Aston Martin Racing’s Darren Turner files his latest Sportscar365 column…

Photo: John Dagys

Photo: John Dagys

After last year’s race at Fuji was called off due to the weather we were all concerned when we arrived there this year and heard that Super Typhoon VongFong was on its way! As it turned out it didn’t arrive until a couple of days after the race so luck was on our side this time.

I really like being in Japan. Everyone is so nice and the fans are some of the best in the world; arriving at the circuit early in the morning and showing real enthusiasm for what we do.

For me Fuji is the most difficult circuit on the WEC calendar. With its low grip surface and the twisty final sector it’s tricky to get the car well balanced there.

We started the weekend with effectively the same set up we ran in Austin, which had been fantastic there.
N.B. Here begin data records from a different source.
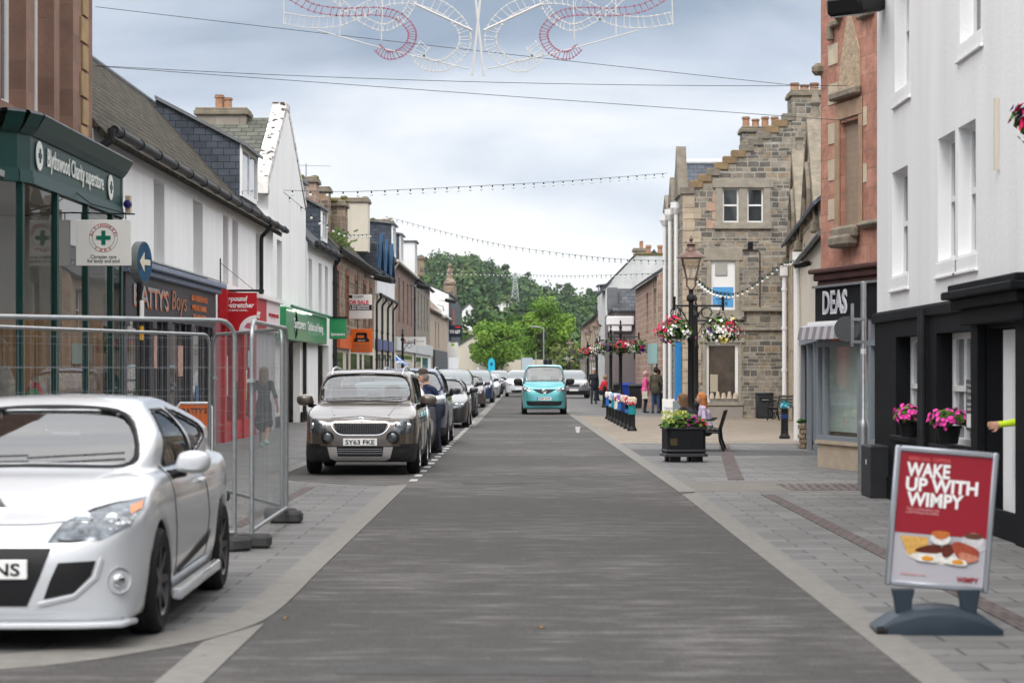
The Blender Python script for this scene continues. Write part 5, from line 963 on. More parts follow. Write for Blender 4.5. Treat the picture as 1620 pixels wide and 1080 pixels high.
b = MB(); b.poly([R1.pt(u1, .12, 2.40), R1.pt(u1, .36, 2.33), R1.pt(u1, .40, 2.12), R1.pt(u1, .12, 2.12)]); b.poly([R1.pt(u0, .12, 2.40), R1.pt(u0, .36, 2.33), R1.pt(u0, .40, 2.12), R1.pt(u0, .12, 2.12)]); b.build('end_flap', mt('awning_mauve', (.2, .175, .19), .8), t, world=True)
# --- cream house
K = Bld('cream_house', 'narrow cream house with low slate eaves squeezed beside the red sandstone block', (5.15, 36.6), (6.05, 47.2), 1, 4, 3.98)
K.walls(CREAMW, ridge=4.55, holes=[(1.2, 9.8, 0, 2.15)]); K.roof(SLATE, 4.55, over=.10, th=.05); K.gutter(lumps=False, m=LEAD, w=.14, r=.045); b = MB(); b.tube([K.pt(10.2, .1, 4.1), K.pt(10.2, .1, .1)], .07, 8); b.build('downpipe', WPAINT, K.root, world=True)
K.part('blind', mt('striped_blind', (.10, .11, .14), .7, pat=('ashlar', .22, 9, .05, (.035, .035, .04), 0), alt=(.13, .14, .17)), [(1.2, 9.8, -.14, -.10, .2, 2.15)])
for u in (1.3, 4.0, 6.8, 9.7): K.part('grey_frame', GREYPT, [(u - .10, u + .10, -.05, .04, 0, 2.15)])
K.part('fascia', GREYPT, [(1.0, 10, .002, .07, 2.15, 2.3)])
# --- gothic sandstone building
M_ = Bld('gothic_house', 'pale sandstone building with steep pointed gothic gables and narrow windows', (7.45, 54), (8.9, 72.8), 1, 5, 5.9)
hs = [(15.2, 15.9, 3.0, 5.2), (16.9, 17.6, 3.0, 5.2), (15.2, 15.9, .7, 2.3), (16.9, 17.6, .7, 2.3), (8.0, 8.7, 3.3, 5.3), (9.6, 10.3, 3.3, 5.3)]
M_.walls(SANDST, holes=hs, ridge=8.0); [M_.window(*h, fr=DRESS) for h in hs]; M_.roof(SLATEB, 8.0)
for u in (10.2, 1.4):
    g_w = 8.0; um_ = u + g_w / 2; b = MB(); b.prism([M_.pt(u, .02, 5.6), M_.pt(u + g_w, .02, 5.6), M_.pt(um_ + .2, .02, 8.3), M_.pt(um_ - .2, .02, 8.3)], -M_.N * .5); g = b.build('gable', SANDST, M_.root, world=True)
    for sg in (-1, 1):
        e0 = um_ + sg * (g_w / 2 + .2); b = MB(); b.prism([M_.pt(e0, .10, 5.45), M_.pt(e0 - sg * .45, .10, 5.45), M_.pt(um_, .10, 8.2), M_.pt(um_, .10, 8.7)], -M_.N * .6); q = b.build('gable_coping', DRESS, M_.root, world=True); q.parent = g
        b = MB(); M_.ub(b, e0 - .25, e0 + .25, -.1, .22, 5.15, 5.45); q = b.build('kneeler', DRESS, M_.root, world=True, bevel=.04); q.parent = g
    b = MB(); b.lathe([(.20, 8.5), (.10, 8.9), (.16, 9.0), (.02, 9.4)], tuple(M_.pt(um_, -.15, 0)), 8); q = b.build('finial', DRESS, M_.root, world=True); q.parent = g
    b = MB(); b.tube([M_.pt(um_ - 1.3, .08, 5.7), M_.pt(um_ - 1.25, .08, 6.5), M_.pt(um_ - .7, .08, 7.05), M_.pt(um_, .08, 7.3), M_.pt(um_ + .7, .08, 7.05), M_.pt(um_ + 1.25, .08, 6.5), M_.pt(um_ + 1.3, .08, 5.7)], .09, 6); q = b.build('pointed_arch', DRESS, M_.root, world=True); q.parent = g
    b = MB(); M_.ub(b, um_ - .9, um_ + .9, .02, .05, 5.7, 6.5); q = b.build('louvre', mt('blue_dark_pane', (.03, .04, .06), .3), M_.root, world=True); q.parent = g
for u in (18.2, 9.2):
    b = MB(); b.tube([M_.pt(u, .15, 4.9), M_.pt(u, .15, .1)], .075, 8); M_.ub(b, u - .15, u + .15, .05, .3, 4.8, 5.1)
    for z in (1.6, 3.0, 4.3): b.tube([M_.pt(u, .15, z), M_.pt(u, .15, z + .1)], .10, 8)
    b.build('downpipe', WPAINT, M_.root, world=True)
# --- the stone gable of the camera club
Lh = Bld('crow_stepped_house', 'grey rubble stone house with crow-stepped gable, tall chimneys and camera club window', (5.38, 73.5), (13.8, 73.5), 0, 10, 7.85)
X = lambda px: (px - CX) / F * 73.5 - 5.38
Z = lambda y: H - (y - CY) / F * 73.5
hs = [(X(1143), X(1208), Z(352), Z(297)), (X(1125), X(1163), Z(490), Z(412)), (X(1117), X(1168), Z(636), Z(542))]
b = MB(); Lh.front(b, 0, 8.42, 0, 7.85, hs, 0, .16); n = 13; x0, x1 = .0, X(1254); us = [x0 + (x1 - x0) * k / n for k in range(n + 1)]; zt = [7.85 + (10.35 - 7.85) * k / (n - 1) for k in range(n)]
for k in range(n): b.quad(Lh.pt(us[k], 0, 7.85), Lh.pt(us[k + 1], 0, 7.85), Lh.pt(us[k + 1], 0, zt[k] + .02), Lh.pt(us[k], 0, zt[k] + .02))
b.poly([Lh.pt(us[n], 0, 7.85), Lh.pt(8.42, 0, 7.85), Lh.pt(us[n] + .5, 0, 10.4), Lh.pt(us[n], 0, 10.4)])
b.quad(Lh.pt(0, 0, 0), Lh.pt(0, -10, 0), Lh.pt(0, -10, 7.85), Lh.pt(0, 0, 7.85)); b.quad(Lh.pt(8.42, 0, 0), Lh.pt(8.42, -10, 0), Lh.pt(8.42, -10, 7.85), Lh.pt(8.42, 0, 7.85)); b.build('wall', RUBBLE, Lh.root, world=True)
rr = random.Random(4); OCH = mt('ochre_step_stone', (.235, .165, .095), .9, 0, .25, 4, .3); STP = mt('grey_step_stone', (.20, .175, .14), .9, 0, .3, 4, .4)
for k in range(n): Lh.part('crow_step', OCH if k in (1, 2, 4, 5, 6, 10, 11) else STP, [(us[k] - .06, us[k + 1] + .12, -.42, .05, zt[k] - .20, zt[k] + .06)], bevel=.02)
b = MB(); b.prism([Lh.pt(.25, -.35, 7.8), Lh.pt(us[n], -.35, 10.1), Lh.pt(us[n], -.35, 10.2), Lh.pt(.25, -.35, 7.9)], -Lh.N * 9); b.build('roof', SLATEB, Lh.root, world=True)
b = MB(); b.prism([Lh.pt(.15, -3.4, 7.7), Lh.pt(.15, -5.6, 9.25), Lh.pt(.15, -7.8, 7.7)], (3.4, 0, 0)); q = b.build('cross_roof', SLATEB, Lh.root, world=True); b = MB(); b.tube([Lh.pt(.15, -5.6, 9.3), Lh.pt(3.5, -5.6, 9.3)], .09, 8); b.build('ridge', WPAINT, Lh.root, world=True)
Lh.chimney(X(1253), X(1300), -1.3, .03, 9.0, Z(152), RUBBLE, 3, .30, pr=.15); Lh.chimney(X(1187), X(1250), -3.6, -2.6, 8.6, 10.05, RUBBLE, 4, .38, pr=.13)
DRS = mt('dressed_grey_stone', (.30, .27, .22), .85, 0, .2, 4, .3)
def surround(h, m, t_=.22, top=.28, bot=.2, proud=.03): Lh.part('stone_surround', m, [(h[0] - t_, h[0], .002, proud, h[2], h[3]), (h[1], h[1] + t_, .002, proud, h[2], h[3]), (h[0] - t_ - .1, h[1] + t_ + .1, .002, proud + .02, h[3], h[3] + top), (h[0] - t_ - .05, h[1] + t_ + .05, .002, proud + .07, h[2] - bot, h[2])], bevel=.01)
surround(hs[0], DRS, .24, .30, .22); m0, m1 = (hs[0][0] + hs[0][1]) / 2 - .14, (hs[0][0] + hs[0][1]) / 2 + .14; Lh.part('mullion', DRS, [(m0, m1, -.14, .01, hs[0][2], hs[0][3])])
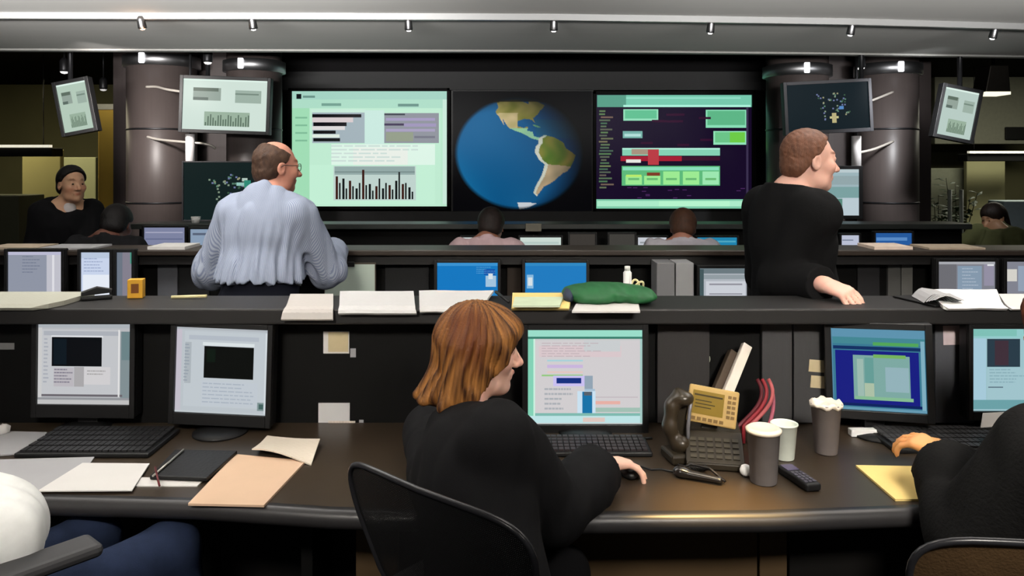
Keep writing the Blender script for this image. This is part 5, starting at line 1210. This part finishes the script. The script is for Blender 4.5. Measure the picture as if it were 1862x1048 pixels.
# ---------------------------------------------------------------- front ledge
droop('pale newspapers spread at the left end of the front ledge', -60, 172, -110, 60, 0.0, printed('newsprint', (160, 160, 148), (110, 110, 100), 26), 0.016)
droop('folded newspaper overhanging the ledge above the white pinned note, leftmost of three', 528, 606, 512, 606, 0.035, printed('newspaper', (188, 184, 180), (120, 116, 112), 28), 0.008)
droop('open newspaper on the front ledge, middle of three', 618, 752, 616, 758, 0.016, PRT, 0.010, lift=0.008)
droop('printed papers on the front ledge left of the bob haired head', 762, 898, 764, 850, 0.010, PRT, 0.008, lift=0.012)
b = MB(); b.tube([P(312, 536, 2.80), P(376, 534, 2.80)], [0.006, 0.006], 10); 
for v in b.v: v.z += 1.1705-P(344, 535, 2.80).z
single('marker', 'cream marker pen lying on the front ledge right of the yellow carton', 'pen', b, mat('cream plastic', (206, 196, 150), 0.4))
def boxitem(name, label, cat, px, half, y0, zb, d, dep, m, bevel=0.003, rz=0.0):
    x = wx(px, d); zt_ = EYE-(y0-HY)/FPX*d; hw = half/FPX*d
    t = MB(); t.box((0, 0, (zt_-zb)/2), (2*hw, dep, zt_-zb)); o = t.build(name, m, None, bevel); o.location = (x, d, zb); o.rotation_euler.z = rz
    return tag(o, label, cat)
t = thing('carton', 'small yellow carton with brown picture, on the front ledge at left', 'box', (wx(248, 2.82), 2.82, 1.164), 0.2)
b = MB(); b.box((0, 0, 0.034), (0.052, 0.04, 0.068)); b.build('box_body', mat('yellow carton', (214, 160, 46), 0.6), t, bevel=0.002)
b = MB(); b.box((0.0, -0.0205, 0.036), (0.026, 0.001, 0.034)); b.build('picture', mat('brown print', (120, 70, 24), 0.6), t)
t = thing('stapler', 'black stapler on the newspapers at the left end of the ledge', 'stapler', (wx(176, 2.78), 2.78, 1.1805-0.016), 0.5)
b = MB(); b.box((0, 0, 0.006), (0.10, 0.026, 0.012)); b.build('base', BLK, t, bevel=0.003)
b = MB(); b.prism([(-0.05, -0.012, 0.016), (0.05, -0.012, 0.022), (0.05, -0.012, 0.034), (0.0, -0.012, 0.046), (-0.05, -0.012, 0.030)], (0, 0.024, 0)); b.build('arm', BLK, t, bevel=0.003)
droop('cream covered pad on the front ledge behind the bob haired head, lower of two', 932, 1040, 930, 1034, 0.0, YEL, 0.012)
sheet('pale green booklet on top of the cream pad', [(936, 540), (1024, 540), (1018, 556), (932, 556)], 1.1775, mat('pale green cover', (190, 204, 176), 0.7), 0.006, name='booklet', cat='booklet')
b = MB(); b.tube([P(902, 533, 2.84), P(928, 560, 2.62)], [0.005, 0.004], 8)
dz = 1.171-min(v.z for v in b.v)
for v in b.v: v.z = 1.171+(v.z-min(1e9, v.z))*0+0.004*((v.y-2.62)/0.22)
b = MB(); b.tube([(wx(902, 2.84), 2.84, 1.1815), (wx(925, 2.63), 2.63, 1.1815)], [0.006, 0.005], 8)
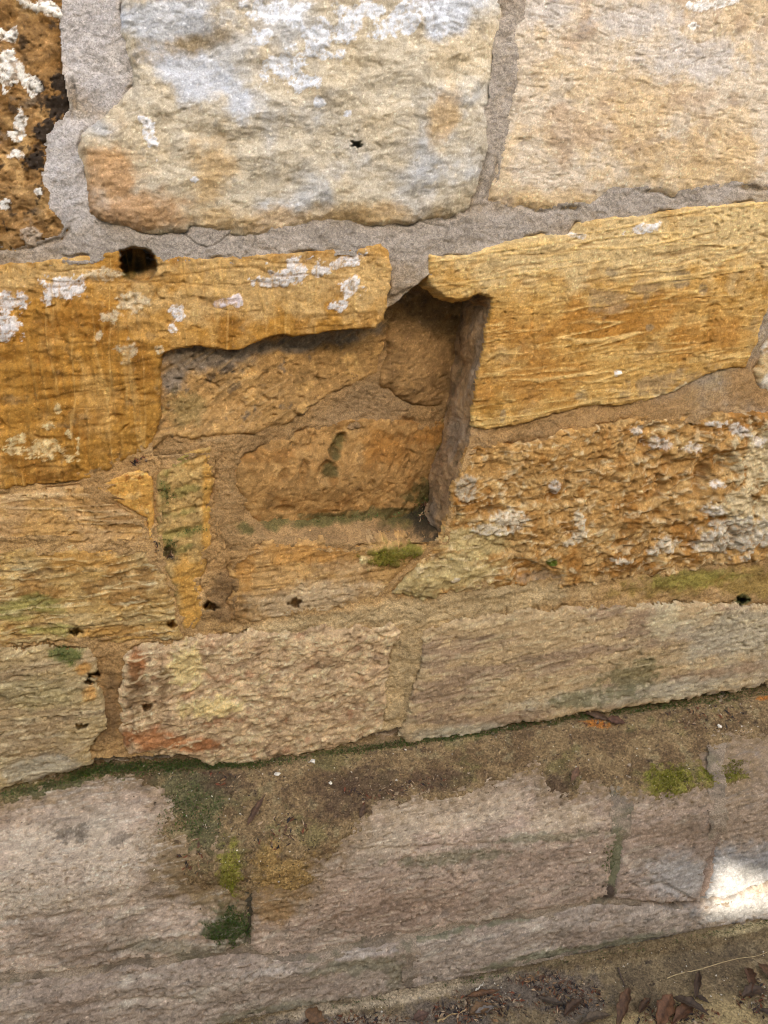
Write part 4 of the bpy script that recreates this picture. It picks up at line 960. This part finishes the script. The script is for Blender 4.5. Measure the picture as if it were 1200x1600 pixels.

You know it’s going to be a difficult weekend though, when after those first few laps the car is difficult to drive on the limit.

Tire allocation is always interesting as these decisions are usually made many months in advance of the race meeting.

With the temperatures being a little lower than anticipated we really needed to hold onto our soft tire allocation until race day, which meant that Saturday’s qualifying session was slightly compromised by running the medium tyre.

All things considered though we were very happy to qualify on the front row.

I had the inside line at the start and got away well, drawing alongside No. 99 as we got onto the brakes for Turn One. Unfortunately with me being on mediums and No. 99 on softs – combined with the cooler conditions – my retardation was not as good as I had hoped! With Fernando (in the No. 99 car) trying to go around the outside and me running out of grip the inevitable happened and I slid into the side of No. 99, which then put me into a spin.

The spin was recoverable but unfortunately the following Porsche wasn’t able to avoid me and No. 97 sustained heavy damage to the splitter. I was able to stay out on track for 10 or so more laps but eventually had to pit so the team could work their usual magic, which they duly did and got us out in just over seven minutes.

It was a fantastic turnaround but the time lost took us out of contention for any worthwhile result.

Ultimately it was my error and with the tire option we had I should’ve been more cautious. As they say you’re never too old to learn.

The focus is on the next round in China now. We won at Shanghai last year so I’m hoping we still have the pace to do a competitive job this time and the good thing is it’s Stefan’s turn to start the race!